From Conflict to Identity: Main Issues Explored in US Literary Education - Ievgen Sykalo 2026
What are the themes of social justice and racial inequality in Harper Lee's “Go Set a Watchman”?
Entry — Reorienting the Canon
"Go Set a Watchman" — The Disquieting Return to Maycomb
- Publication Context: Published in 2015, though written in the mid-1950s, "Go Set a Watchman" retroactively complicates beloved characters, creating a jarring chronological and thematic experience for readers familiar with "To Kill a Mockingbird."
- Narrative Perspective: Jean Louise's adult perspective in the 1950s, returning home from New York, allows for critical re-evaluation of her childhood assumptions and the town's values, as this distance provides a necessary lens for disillusionment.
- Citizens' Council: Atticus's involvement in the Maycomb Citizens' Council, an organization actively opposing desegregation, directly challenges his moral authority, forcing a re-assessment of his earlier actions and perceived infallibility (Lee, 2015, Chapter 7).
- Racial Tensions: The explicit depiction of racial prejudice and the deep-seated resistance to the Civil Rights Movement in Maycomb grounds the narrative in stark realities, illustrating the specific, institutionalized nature of the Jim Crow South.
Psyche — The Architecture of Self
Jean Louise Finch — The Weight of Disillusionment
- Cognitive Dissonance: Jean Louise experiences intense cognitive dissonance upon witnessing Atticus at the Citizens' Council meeting (Lee, 2015, Chapter 7). This psychological discomfort arises from holding conflicting beliefs or values.
- Moral Relativism: Her uncle Jack's philosophical arguments about individual conscience versus societal order challenge Jean Louise's absolutist moral stance (Lee, 2015, Chapter 12). These arguments introduce the idea that moral principles can be influenced by cultural perspectives.
- Transference of Ideals: Jean Louise initially projects her own progressive ideals onto Atticus, needing a stable moral anchor. His perceived infallibility allows her to avoid confronting the deeper societal rot until his actions make it undeniable.

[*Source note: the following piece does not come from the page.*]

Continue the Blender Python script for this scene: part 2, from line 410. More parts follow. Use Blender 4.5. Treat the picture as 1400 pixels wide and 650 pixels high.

World — History as Argument
Maycomb, 1950s — The Unfolding of Resistance
1954: Brown v. Board of Education ruling, declaring state-sponsored segregation in public schools unconstitutional. This decision fueled the anxieties and resistance depicted in Maycomb.
Mid-1950s: Formation of White Citizens' Councils across the South. These organizations, like the one Atticus attends (Lee, 2015, Chapter 7), were instrumental in maintaining the racial status quo.
1956: The Montgomery Bus Boycott, a pivotal moment in the Civil Rights Movement. It highlights the growing momentum for change that Maycomb's characters are actively resisting.
- Legal Resistance: Atticus's legal advice to the Citizens' Council reveals how legal expertise was weaponized to maintain segregationist practices, providing a veneer of legitimacy to discriminatory actions (Lee, 2015, Chapter 7).
- Social Cohesion: The town's collective adherence to racial norms, even among seemingly benevolent figures like Atticus, illustrates the powerful social pressure that enforced segregation beyond explicit laws.
- Generational Divide: The stark contrast between Jean Louise's progressive views and the older generation's traditionalism reflects the broader societal clash between emerging civil rights advocacy and entrenched racial conservatism.
Myth-Bust — Reconsidering Atticus Finch
The Hero Unmade — Atticus's Complicity
Essay — Crafting the Argument
Arguing the Challenging Truths of Maycomb
- Descriptive (weak): Jean Louise is upset when she sees Atticus at the Citizens' Council meeting.
- Analytical (stronger): Harper Lee uses Jean Louise's confrontation with Atticus in Chapter 17 of "Go Set a Watchman" (Lee, 2015) to illustrate the deep disillusionment that arises when an idealized figure reveals deeply entrenched prejudices.
- Counterintuitive (strongest): By depicting Atticus Finch's active role in the Maycomb Citizens' Council, "Go Set a Watchman" (Lee, 2015) argues that the preservation of social order, even by seemingly moral figures, can actively perpetuate racial injustice.
- The fatal mistake: Students often focus solely on Jean Louise's emotional reaction without connecting it to the novel's broader critique of systemic racism, reducing the text to a personal drama.
Now — The Present Tense of Literature
The Enduring Logic of "Gradualism"
- Eternal Pattern: The novel reveals the timeless pattern of those in power advocating for "order" and "patience" when confronted with demands for equality (Lee, 2015, Chapter 17).
- Technology as New Scenery: While the context is the 1950s, the underlying mechanism of using legal structures to slow progress finds echoes in contemporary debates around algorithmic bias, where systemic issues are often framed as incremental problems.
- Where the Past Sees More Clearly: The explicit racism of Maycomb's Citizens' Council offers a clearer view of how prejudice operates institutionally, lacking the subtle, often coded language of modern socio-political discourse.